Nunca ouvi essa frase de qualquer dos clientes com quem trabalho há décadas. Nem tampouco de algum profissional do mercado ou de pessoas com quem eu trabalho diretamente. Eu mesmo me atrevi a escrevê-la somente agora.
Mas todos nós conhecemos muitas ideias e desejos que dificilmente pronunciamos. Barreiras, recalques, vergonha, patrulhas são alguns dos “mata-burros” que nos impedem de contar o que sentimos.
Porém, posso garantir sem correr grandes riscos, que essa frase está presente na consciência de quem tem algum afeto ou responsabilidade pela marca que construiu ou gerencia. Afinal, quem não gostaria que a marca de sua empresa ou dos produtos de seu portfólio tivessem uma conexão tão intensa, tão permanente e tão emocional com seus clientes e consumidores como é a conexão entre um torcedor e seu time?
Desde que o filósofo polonês Zygmunt Bauman (1925-2017) nos mostrou, com muitas evidências, que a sociedade contemporânea é dotada de volatilidade, de uma “modernidade líquida”, compreendemos porque as relações são tão tênues. Afinal, vivemos sob a égide e o primado do provisório em oposição a compromissos definitivos.
Mudamos de profissão, mudamos de casamentos, de estado civil, de escolhas acadêmicas, mudamos de cidade, de país, as identidades de gênero vivem flutuando, mudamos de religião…
Há não muito tempo , vi o resultado de um estudo do Datafolha indicando que de 1994 a 2023, os que se declaram católicos passaram de 75% para 46%. No mesmo período, os evangélicos saltaram de 14% para 27%.

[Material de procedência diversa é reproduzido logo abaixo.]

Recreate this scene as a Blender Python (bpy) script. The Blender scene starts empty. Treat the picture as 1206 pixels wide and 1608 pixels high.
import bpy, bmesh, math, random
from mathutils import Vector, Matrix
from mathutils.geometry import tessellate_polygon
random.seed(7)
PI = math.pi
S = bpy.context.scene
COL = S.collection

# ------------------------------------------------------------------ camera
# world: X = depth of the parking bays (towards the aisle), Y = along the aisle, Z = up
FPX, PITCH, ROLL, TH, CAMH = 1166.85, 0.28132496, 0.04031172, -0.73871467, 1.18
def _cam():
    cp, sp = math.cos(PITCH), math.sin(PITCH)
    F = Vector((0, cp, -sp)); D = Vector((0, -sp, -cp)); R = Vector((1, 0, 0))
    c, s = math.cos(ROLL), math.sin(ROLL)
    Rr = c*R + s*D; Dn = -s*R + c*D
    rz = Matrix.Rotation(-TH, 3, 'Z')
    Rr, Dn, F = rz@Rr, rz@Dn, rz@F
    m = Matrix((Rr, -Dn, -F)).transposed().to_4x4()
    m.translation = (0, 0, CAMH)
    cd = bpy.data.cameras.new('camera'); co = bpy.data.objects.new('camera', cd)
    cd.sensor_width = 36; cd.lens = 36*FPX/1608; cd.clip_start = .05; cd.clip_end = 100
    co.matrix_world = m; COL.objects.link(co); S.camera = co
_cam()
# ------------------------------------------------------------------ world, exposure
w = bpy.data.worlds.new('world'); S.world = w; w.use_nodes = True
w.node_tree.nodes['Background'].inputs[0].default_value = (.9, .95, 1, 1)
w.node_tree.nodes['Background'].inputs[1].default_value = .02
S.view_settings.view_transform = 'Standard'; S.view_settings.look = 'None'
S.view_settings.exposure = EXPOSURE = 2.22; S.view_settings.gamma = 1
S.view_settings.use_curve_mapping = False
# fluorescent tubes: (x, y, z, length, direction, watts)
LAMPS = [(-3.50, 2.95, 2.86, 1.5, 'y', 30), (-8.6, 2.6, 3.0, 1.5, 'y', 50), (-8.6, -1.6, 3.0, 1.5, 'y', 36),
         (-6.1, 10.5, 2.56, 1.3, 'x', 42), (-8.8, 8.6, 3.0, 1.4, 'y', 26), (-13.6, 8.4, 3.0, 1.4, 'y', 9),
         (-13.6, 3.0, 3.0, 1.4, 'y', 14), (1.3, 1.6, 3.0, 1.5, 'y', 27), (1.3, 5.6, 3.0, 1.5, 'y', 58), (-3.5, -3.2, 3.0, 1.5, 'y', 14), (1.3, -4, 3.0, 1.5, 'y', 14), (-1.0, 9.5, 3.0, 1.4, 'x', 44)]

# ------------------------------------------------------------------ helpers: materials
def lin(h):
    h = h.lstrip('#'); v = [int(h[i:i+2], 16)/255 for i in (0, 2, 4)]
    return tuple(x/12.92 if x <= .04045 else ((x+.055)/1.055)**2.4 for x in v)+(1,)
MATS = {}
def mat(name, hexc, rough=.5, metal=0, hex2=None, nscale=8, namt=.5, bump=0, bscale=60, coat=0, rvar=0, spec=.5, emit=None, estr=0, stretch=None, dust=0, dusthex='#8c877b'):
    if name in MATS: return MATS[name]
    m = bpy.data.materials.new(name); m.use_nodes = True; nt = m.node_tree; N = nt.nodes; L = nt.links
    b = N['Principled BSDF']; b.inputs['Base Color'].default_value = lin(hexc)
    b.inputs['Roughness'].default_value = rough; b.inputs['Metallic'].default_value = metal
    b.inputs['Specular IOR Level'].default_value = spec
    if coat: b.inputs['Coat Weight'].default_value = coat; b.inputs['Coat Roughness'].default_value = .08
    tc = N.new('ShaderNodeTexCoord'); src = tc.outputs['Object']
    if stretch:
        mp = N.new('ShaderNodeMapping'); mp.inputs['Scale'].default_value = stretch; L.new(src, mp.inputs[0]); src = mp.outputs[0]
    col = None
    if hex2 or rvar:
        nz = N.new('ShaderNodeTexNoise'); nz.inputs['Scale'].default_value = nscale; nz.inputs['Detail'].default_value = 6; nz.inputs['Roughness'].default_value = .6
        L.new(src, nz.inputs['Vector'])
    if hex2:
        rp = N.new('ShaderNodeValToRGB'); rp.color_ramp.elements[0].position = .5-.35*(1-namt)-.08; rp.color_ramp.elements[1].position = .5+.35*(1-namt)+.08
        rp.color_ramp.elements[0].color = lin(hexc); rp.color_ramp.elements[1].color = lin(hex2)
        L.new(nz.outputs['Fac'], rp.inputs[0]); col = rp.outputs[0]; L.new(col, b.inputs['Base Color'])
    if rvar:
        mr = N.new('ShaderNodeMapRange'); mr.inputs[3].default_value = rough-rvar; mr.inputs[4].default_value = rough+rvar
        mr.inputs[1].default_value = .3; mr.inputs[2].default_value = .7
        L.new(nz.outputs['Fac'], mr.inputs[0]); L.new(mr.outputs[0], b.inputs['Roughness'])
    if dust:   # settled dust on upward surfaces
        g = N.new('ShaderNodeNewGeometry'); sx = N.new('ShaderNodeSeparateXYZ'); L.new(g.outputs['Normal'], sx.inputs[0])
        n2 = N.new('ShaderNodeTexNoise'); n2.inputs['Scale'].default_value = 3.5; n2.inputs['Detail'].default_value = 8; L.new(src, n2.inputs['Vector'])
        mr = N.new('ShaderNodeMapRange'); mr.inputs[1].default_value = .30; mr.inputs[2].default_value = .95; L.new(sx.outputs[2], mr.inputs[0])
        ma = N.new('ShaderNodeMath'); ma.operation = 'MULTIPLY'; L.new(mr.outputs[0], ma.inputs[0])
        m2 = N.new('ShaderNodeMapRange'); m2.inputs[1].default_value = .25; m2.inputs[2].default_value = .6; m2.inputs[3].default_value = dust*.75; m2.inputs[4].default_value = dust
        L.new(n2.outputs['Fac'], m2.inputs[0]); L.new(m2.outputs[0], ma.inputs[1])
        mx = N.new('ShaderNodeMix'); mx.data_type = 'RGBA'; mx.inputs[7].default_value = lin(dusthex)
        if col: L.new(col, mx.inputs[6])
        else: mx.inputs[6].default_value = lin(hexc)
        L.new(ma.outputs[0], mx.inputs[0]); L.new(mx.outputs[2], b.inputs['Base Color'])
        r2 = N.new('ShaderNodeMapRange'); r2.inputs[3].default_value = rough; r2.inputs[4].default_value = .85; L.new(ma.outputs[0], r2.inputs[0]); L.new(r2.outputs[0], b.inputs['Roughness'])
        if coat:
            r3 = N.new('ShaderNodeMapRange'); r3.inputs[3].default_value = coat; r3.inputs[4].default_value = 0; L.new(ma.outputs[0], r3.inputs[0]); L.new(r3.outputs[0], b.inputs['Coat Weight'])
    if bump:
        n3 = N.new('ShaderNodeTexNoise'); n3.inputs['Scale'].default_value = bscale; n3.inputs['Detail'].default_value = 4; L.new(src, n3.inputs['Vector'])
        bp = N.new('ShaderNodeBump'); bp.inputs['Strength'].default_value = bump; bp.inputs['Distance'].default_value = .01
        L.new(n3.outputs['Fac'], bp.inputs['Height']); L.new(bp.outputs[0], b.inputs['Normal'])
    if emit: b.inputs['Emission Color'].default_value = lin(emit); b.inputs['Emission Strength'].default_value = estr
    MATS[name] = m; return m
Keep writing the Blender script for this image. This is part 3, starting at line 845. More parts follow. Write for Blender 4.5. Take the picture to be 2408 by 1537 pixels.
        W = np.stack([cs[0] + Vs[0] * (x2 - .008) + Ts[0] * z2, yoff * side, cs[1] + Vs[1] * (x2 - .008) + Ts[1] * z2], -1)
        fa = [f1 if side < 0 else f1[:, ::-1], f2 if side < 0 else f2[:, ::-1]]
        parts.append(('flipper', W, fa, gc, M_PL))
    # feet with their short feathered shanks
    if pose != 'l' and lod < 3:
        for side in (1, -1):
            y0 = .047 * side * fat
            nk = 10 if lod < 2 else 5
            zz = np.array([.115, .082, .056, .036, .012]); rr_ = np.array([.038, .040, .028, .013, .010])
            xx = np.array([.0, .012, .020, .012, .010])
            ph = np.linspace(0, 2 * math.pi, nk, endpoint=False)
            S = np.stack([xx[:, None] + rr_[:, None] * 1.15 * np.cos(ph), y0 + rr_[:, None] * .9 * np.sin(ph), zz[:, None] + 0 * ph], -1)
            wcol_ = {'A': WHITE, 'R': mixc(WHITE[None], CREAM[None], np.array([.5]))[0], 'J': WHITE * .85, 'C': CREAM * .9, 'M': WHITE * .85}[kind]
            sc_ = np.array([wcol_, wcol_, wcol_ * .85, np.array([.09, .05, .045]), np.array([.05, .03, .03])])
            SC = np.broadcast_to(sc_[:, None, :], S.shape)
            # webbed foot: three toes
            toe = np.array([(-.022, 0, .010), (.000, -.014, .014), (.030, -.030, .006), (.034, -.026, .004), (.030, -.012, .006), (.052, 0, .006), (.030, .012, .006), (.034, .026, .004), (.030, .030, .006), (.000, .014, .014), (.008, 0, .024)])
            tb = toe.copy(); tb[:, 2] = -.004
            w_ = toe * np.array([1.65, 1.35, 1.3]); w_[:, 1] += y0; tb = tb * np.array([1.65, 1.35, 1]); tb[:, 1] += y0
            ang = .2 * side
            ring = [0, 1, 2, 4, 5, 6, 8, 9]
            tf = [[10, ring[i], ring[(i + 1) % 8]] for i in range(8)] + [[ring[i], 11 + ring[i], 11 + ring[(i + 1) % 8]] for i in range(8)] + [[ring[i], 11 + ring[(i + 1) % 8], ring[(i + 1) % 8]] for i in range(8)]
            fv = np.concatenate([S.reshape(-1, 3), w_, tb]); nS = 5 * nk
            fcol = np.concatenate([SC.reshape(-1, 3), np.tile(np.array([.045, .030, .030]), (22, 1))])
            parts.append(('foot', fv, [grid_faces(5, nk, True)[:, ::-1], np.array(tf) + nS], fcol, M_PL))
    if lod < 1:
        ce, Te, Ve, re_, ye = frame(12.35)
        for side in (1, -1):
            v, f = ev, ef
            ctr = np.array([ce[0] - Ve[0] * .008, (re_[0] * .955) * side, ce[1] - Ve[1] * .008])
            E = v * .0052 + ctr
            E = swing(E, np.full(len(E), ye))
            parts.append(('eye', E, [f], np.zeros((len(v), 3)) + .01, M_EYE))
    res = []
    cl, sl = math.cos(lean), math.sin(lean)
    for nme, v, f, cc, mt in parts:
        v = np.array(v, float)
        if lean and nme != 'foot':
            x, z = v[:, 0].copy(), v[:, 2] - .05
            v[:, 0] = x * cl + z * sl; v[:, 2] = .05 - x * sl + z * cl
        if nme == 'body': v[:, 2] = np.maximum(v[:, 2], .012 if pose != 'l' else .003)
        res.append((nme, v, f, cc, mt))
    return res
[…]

O que me chamou ainda mais minha atenção foi como a preferência entre brasileiros, às vezes uma autêntica reverência, ao time de futebol do coração não se altera. A tabela fala por si.
Esses números fazem o seguinte alerta aos que demonstrarem algum comportamento “líquido” de mudança de preferência: ai de você se mudar de time de futebol. Quase todos já ouviram o anátema contra os que quebraram seu compromisso com o time preferido: “você é um vira-casacas”. Nem na era da modernidade líquida essa permissão existe.
E não vale dizer que essa conexão quase indestrutível é assim porque começou muito cedo em nossas vidas. Porque ela teria sido plasmada pelos laços iniciais que constituíram nossa personalidade. Quantas outras coisas começaram muito cedo também e deixamos de lado mais tarde.
Não quero me aventurar nesse território misterioso do vínculo indestrutível do torcedor com o seu time. O que me apaixona é mais o mistério que está na tabela do que sua explicação. Como nos ensinou Max Weber (1864-1920), a elucidação do mistério desencanta o mundo.
Nessas alturas do campeonato, vocês já devem ter imaginado o porquê dessa volta que eu dei, já que o mundo onde eu habito profissionalmente é o da construção, gestão e posicionamento de marcas no mercado. Aquilo que, enfim, se decidiu chamar de branding.
O título do artigo, como eu já afirmei, nunca ouvi de ninguém repetir. Mas a vontade, a comichão que nos dá, é conseguir formular essa mesma magia nas relações entre consumidores e marcas. E fazer com que essa “alquimia” crie defensores, aliados permanentes da marca. Mas, mesmo as empresas e marcas mais célebres não são capazes de fazer isso. E fiquem tranquilos, ainda que você abandone essas marcas charmosas por uma outra, ninguém vai te chamar de vira-casacas. No futebol, não, mas nos mercados onde estamos, somos seres livres para exercer a nossa liquidez. Com marcas, sempre temos muitas e boas desculpas para trair a preferência original. No futebol, nunca, mesmo que o time vai mal no campeonato e não engrenou no campeonato seguinte. Vale até uma confissão: sou corinthiano desde que me conheço por gente e quando ele caiu para a segunda divisão meu sentimento como torcedor cresceu. Foi aí que os corinthianos assumiram o ser corinthiano roxo de forma ainda mais explícita.
Na minha história, como profissional de branding, a meta que tenho como ponto de referência é a construção desse mistério encantador entre marcas e pessoas. Mesmo sabendo que isso nunca acontecerá, mesmo sabendo que em branding estamos condenados à liquidez, o sonho ainda continua. E é a intensidade dessa permanente busca que faz com que as marcas sejam sempre mais importantes para os consumidores e ferramentas de negócios para seus detentores.